Конечно, все эти предпосылки могли бы реализоваться в других формах и не вылиться в опричный террор, ели бы речь шла о личности другого масштаба, менее властной, менее деспотичной и жестокой.
Глубоко проникнувшись в земных и небесных основаниях своего единодержавия, царь пошел значительно дальше своих учителей и советников. Иван IV по-своему понимал цели и предназначения проводимых с конца 40-х годов реформ. Грозный рано усвоил идею божественного происхождения царской власти.
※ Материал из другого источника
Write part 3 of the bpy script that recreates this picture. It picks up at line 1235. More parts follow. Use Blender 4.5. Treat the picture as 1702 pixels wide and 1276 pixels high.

В библейских тестах, исторических сочинениях древних (а его неординарная для того времени образованность не вызывает сомнений), в проповедях пастырей он искал величественные образы древних людей, в которых, «…как в зеркале, старался разглядеть самого себя, свою собственную царственную фигуру, уловить них отражение своего блеска и величия».
Сложившиеся в его голове идеальные представления о происхождении и неограниченном характере царской власти плохо увязывались с действительным порядком вещей, обеспечивающим политическое господство могущественной аристократии. Необходимость делить власть со знатью воспринималась Иваном IV как несправедливость. В проектах реформ царю импонировало, прежде всего, то, что их авторы обещали искоренить последствия боярского правления. Грозный охотно выслушивал предложения об искоренении боярского «самовольства». Однако реально царь не мог следовать им, оставаясь на почве традиционного порядка, так как в русской действительности XVI века самодержавие еще означало такую систему, которая, хотя и основывалась на идеологии неограниченной «божественной» власти государя, но де-факто все-таки ограничивалась той ролью, которая играла в управлении боярская аристократия. По мере возмужания Иван все больше тяготился опекой Избранной Рады, возражениями и ограничениями своему курсу во внутренних и внешних делах.
На исходе десятилетия реформ Иван IV пришел к выводу, что царская власть из-за ограничения со стороны советников и бояр вовсе утратила свой блеск.